** Begin DATA **

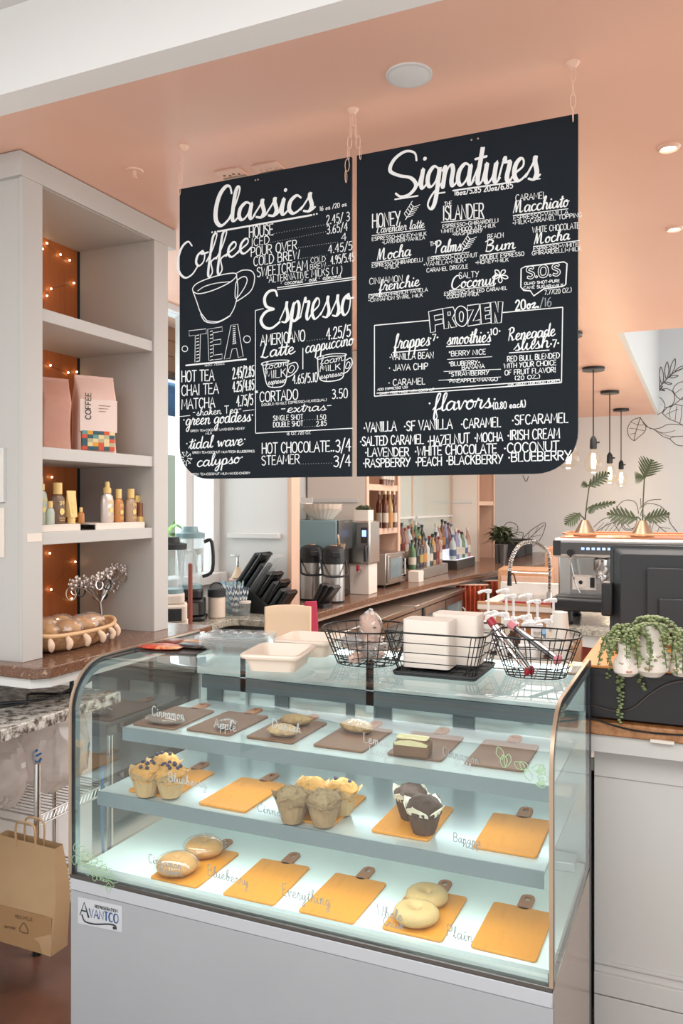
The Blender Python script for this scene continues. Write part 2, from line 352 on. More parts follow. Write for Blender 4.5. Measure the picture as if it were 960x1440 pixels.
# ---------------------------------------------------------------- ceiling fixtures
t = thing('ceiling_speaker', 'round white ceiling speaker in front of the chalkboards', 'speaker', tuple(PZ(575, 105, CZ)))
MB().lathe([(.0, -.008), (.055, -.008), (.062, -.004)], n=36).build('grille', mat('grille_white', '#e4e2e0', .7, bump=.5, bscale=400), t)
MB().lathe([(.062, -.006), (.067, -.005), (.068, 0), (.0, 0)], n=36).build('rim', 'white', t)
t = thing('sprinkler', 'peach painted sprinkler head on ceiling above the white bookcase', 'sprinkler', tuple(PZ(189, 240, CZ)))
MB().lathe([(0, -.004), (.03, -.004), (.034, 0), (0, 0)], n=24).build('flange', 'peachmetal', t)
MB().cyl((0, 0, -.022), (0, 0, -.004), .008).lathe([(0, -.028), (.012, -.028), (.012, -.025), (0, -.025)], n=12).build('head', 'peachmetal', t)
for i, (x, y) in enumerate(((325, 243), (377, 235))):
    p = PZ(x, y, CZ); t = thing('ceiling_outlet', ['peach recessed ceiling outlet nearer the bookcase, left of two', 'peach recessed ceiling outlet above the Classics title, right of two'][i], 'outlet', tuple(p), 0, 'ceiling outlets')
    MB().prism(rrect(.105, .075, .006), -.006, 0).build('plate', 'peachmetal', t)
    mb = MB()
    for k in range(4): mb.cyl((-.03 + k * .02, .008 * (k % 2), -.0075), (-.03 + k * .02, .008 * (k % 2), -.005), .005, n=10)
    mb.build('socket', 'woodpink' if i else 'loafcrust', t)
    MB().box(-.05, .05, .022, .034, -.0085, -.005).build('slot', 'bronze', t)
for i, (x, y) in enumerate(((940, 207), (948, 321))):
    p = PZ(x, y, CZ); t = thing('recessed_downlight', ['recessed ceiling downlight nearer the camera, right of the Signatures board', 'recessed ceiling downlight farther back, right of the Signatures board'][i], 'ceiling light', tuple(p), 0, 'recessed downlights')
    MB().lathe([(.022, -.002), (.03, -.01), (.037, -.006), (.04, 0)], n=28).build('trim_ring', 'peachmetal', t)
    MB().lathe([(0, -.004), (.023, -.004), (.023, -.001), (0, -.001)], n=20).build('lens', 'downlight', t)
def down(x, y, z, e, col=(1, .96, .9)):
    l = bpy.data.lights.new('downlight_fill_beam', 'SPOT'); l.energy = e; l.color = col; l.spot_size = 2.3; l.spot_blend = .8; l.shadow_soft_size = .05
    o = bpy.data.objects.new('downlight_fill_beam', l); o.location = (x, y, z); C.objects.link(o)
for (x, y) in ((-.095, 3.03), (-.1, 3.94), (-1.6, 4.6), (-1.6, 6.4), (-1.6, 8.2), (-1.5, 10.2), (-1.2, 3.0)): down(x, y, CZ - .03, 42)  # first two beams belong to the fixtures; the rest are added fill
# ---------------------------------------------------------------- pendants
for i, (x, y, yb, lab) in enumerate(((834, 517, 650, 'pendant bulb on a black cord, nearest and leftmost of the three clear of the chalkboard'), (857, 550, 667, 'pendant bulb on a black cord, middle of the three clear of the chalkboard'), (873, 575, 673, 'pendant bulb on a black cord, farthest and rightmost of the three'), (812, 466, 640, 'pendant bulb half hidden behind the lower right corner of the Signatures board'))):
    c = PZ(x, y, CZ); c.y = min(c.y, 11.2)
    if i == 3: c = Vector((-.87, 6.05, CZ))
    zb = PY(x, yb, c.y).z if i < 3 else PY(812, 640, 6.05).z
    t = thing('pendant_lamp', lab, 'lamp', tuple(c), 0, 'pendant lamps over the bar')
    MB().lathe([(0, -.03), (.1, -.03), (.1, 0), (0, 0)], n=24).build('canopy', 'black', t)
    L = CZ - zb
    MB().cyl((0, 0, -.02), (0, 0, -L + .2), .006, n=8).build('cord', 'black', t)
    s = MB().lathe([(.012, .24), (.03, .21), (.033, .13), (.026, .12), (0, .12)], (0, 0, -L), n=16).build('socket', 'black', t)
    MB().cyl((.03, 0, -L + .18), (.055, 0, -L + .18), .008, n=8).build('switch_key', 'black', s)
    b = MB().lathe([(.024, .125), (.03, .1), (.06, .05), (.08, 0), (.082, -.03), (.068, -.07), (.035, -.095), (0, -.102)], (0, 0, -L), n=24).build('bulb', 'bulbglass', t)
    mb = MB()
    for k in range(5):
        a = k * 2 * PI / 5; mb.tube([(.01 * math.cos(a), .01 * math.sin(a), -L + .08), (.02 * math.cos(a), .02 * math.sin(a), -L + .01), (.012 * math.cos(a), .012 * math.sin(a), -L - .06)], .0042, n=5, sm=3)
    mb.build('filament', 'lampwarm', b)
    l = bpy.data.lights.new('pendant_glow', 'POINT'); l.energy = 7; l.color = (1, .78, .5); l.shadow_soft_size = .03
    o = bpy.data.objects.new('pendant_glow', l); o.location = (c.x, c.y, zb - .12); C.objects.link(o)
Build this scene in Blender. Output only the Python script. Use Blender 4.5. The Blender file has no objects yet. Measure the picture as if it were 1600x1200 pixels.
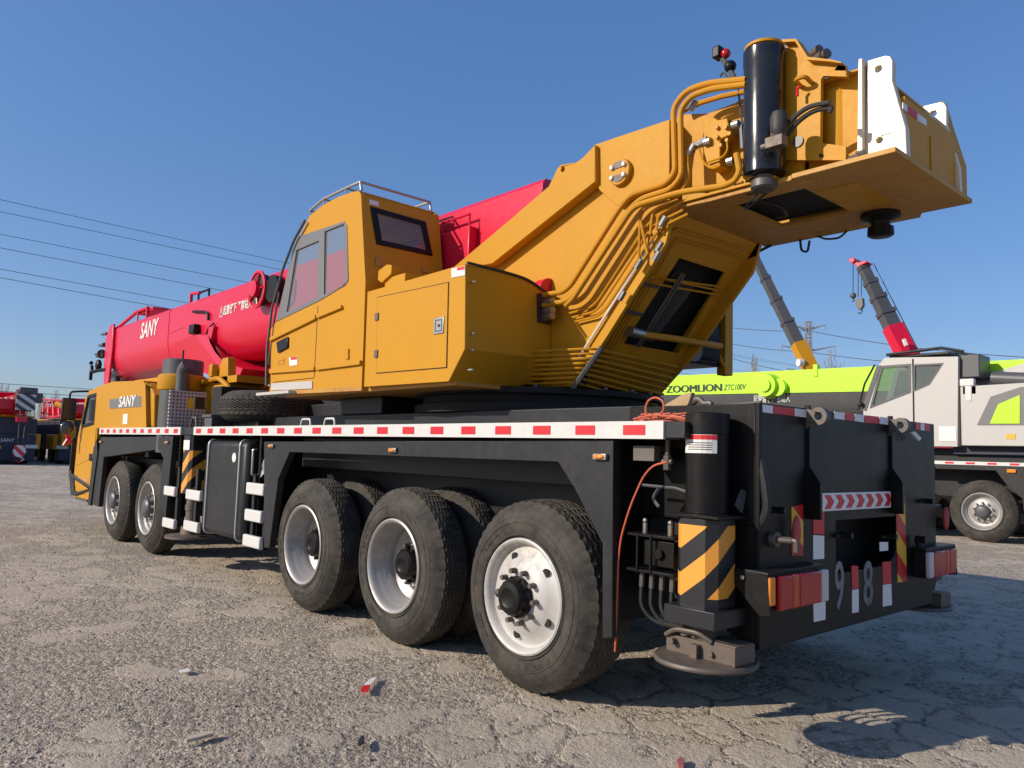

** End DATA **

*AIM*
Quote the preceding listing precisely and completely, omitting its images.

*OUTPUT FOR THIS EXERCISE*
The Blender Python script for this scene continues. Write part 2, from line 352 on. More parts follow. Write for Blender 4.5. Measure the picture as if it were 960x1440 pixels.
# ---------------------------------------------------------------- ceiling fixtures
t = thing('ceiling_speaker', 'round white ceiling speaker in front of the chalkboards', 'speaker', tuple(PZ(575, 105, CZ)))
MB().lathe([(.0, -.008), (.055, -.008), (.062, -.004)], n=36).build('grille', mat('grille_white', '#e4e2e0', .7, bump=.5, bscale=400), t)
MB().lathe([(.062, -.006), (.067, -.005), (.068, 0), (.0, 0)], n=36).build('rim', 'white', t)
t = thing('sprinkler', 'peach painted sprinkler head on ceiling above the white bookcase', 'sprinkler', tuple(PZ(189, 240, CZ)))
MB().lathe([(0, -.004), (.03, -.004), (.034, 0), (0, 0)], n=24).build('flange', 'peachmetal', t)
MB().cyl((0, 0, -.022), (0, 0, -.004), .008).lathe([(0, -.028), (.012, -.028), (.012, -.025), (0, -.025)], n=12).build('head', 'peachmetal', t)
for i, (x, y) in enumerate(((325, 243), (377, 235))):
    p = PZ(x, y, CZ); t = thing('ceiling_outlet', ['peach recessed ceiling outlet nearer the bookcase, left of two', 'peach recessed ceiling outlet above the Classics title, right of two'][i], 'outlet', tuple(p), 0, 'ceiling outlets')
    MB().prism(rrect(.105, .075, .006), -.006, 0).build('plate', 'peachmetal', t)
    mb = MB()
    for k in range(4): mb.cyl((-.03 + k * .02, .008 * (k % 2), -.0075), (-.03 + k * .02, .008 * (k % 2), -.005), .005, n=10)
    mb.build('socket', 'woodpink' if i else 'loafcrust', t)
    MB().box(-.05, .05, .022, .034, -.0085, -.005).build('slot', 'bronze', t)
for i, (x, y) in enumerate(((940, 207), (948, 321))):
    p = PZ(x, y, CZ); t = thing('recessed_downlight', ['recessed ceiling downlight nearer the camera, right of the Signatures board', 'recessed ceiling downlight farther back, right of the Signatures board'][i], 'ceiling light', tuple(p), 0, 'recessed downlights')
    MB().lathe([(.022, -.002), (.03, -.01), (.037, -.006), (.04, 0)], n=28).build('trim_ring', 'peachmetal', t)
    MB().lathe([(0, -.004), (.023, -.004), (.023, -.001), (0, -.001)], n=20).build('lens', 'downlight', t)
def down(x, y, z, e, col=(1, .96, .9)):
    l = bpy.data.lights.new('downlight_fill_beam', 'SPOT'); l.energy = e; l.color = col; l.spot_size = 2.3; l.spot_blend = .8; l.shadow_soft_size = .05
    o = bpy.data.objects.new('downlight_fill_beam', l); o.location = (x, y, z); C.objects.link(o)
for (x, y) in ((-.095, 3.03), (-.1, 3.94), (-1.6, 4.6), (-1.6, 6.4), (-1.6, 8.2), (-1.5, 10.2), (-1.2, 3.0)): down(x, y, CZ - .03, 42)  # first two beams belong to the fixtures; the rest are added fill
# ---------------------------------------------------------------- pendants
for i, (x, y, yb, lab) in enumerate(((834, 517, 650, 'pendant bulb on a black cord, nearest and leftmost of the three clear of the chalkboard'), (857, 550, 667, 'pendant bulb on a black cord, middle of the three clear of the chalkboard'), (873, 575, 673, 'pendant bulb on a black cord, farthest and rightmost of the three'), (812, 466, 640, 'pendant bulb half hidden behind the lower right corner of the Signatures board'))):
    c = PZ(x, y, CZ); c.y = min(c.y, 11.2)
    if i == 3: c = Vector((-.87, 6.05, CZ))
    zb = PY(x, yb, c.y).z if i < 3 else PY(812, 640, 6.05).z
    t = thing('pendant_lamp', lab, 'lamp', tuple(c), 0, 'pendant lamps over the bar')
    MB().lathe([(0, -.03), (.1, -.03), (.1, 0), (0, 0)], n=24).build('canopy', 'black', t)
    L = CZ - zb
    MB().cyl((0, 0, -.02), (0, 0, -L + .2), .006, n=8).build('cord', 'black', t)
    s = MB().lathe([(.012, .24), (.03, .21), (.033, .13), (.026, .12), (0, .12)], (0, 0, -L), n=16).build('socket', 'black', t)
    MB().cyl((.03, 0, -L + .18), (.055, 0, -L + .18), .008, n=8).build('switch_key', 'black', s)
    b = MB().lathe([(.024, .125), (.03, .1), (.06, .05), (.08, 0), (.082, -.03), (.068, -.07), (.035, -.095), (0, -.102)], (0, 0, -L), n=24).build('bulb', 'bulbglass', t)
    mb = MB()
    for k in range(5):
        a = k * 2 * PI / 5; mb.tube([(.01 * math.cos(a), .01 * math.sin(a), -L + .08), (.02 * math.cos(a), .02 * math.sin(a), -L + .01), (.012 * math.cos(a), .012 * math.sin(a), -L - .06)], .0042, n=5, sm=3)
    mb.build('filament', 'lampwarm', b)
    l = bpy.data.lights.new('pendant_glow', 'POINT'); l.energy = 7; l.color = (1, .78, .5); l.shadow_soft_size = .03
    o = bpy.data.objects.new('pendant_glow', l); o.location = (c.x, c.y, zb - .12); C.objects.link(o)
Build this scene in Blender. Output only the Python script. Use Blender 4.5. The Blender file has no objects yet. Measure the picture as if it were 1600x1200 pixels.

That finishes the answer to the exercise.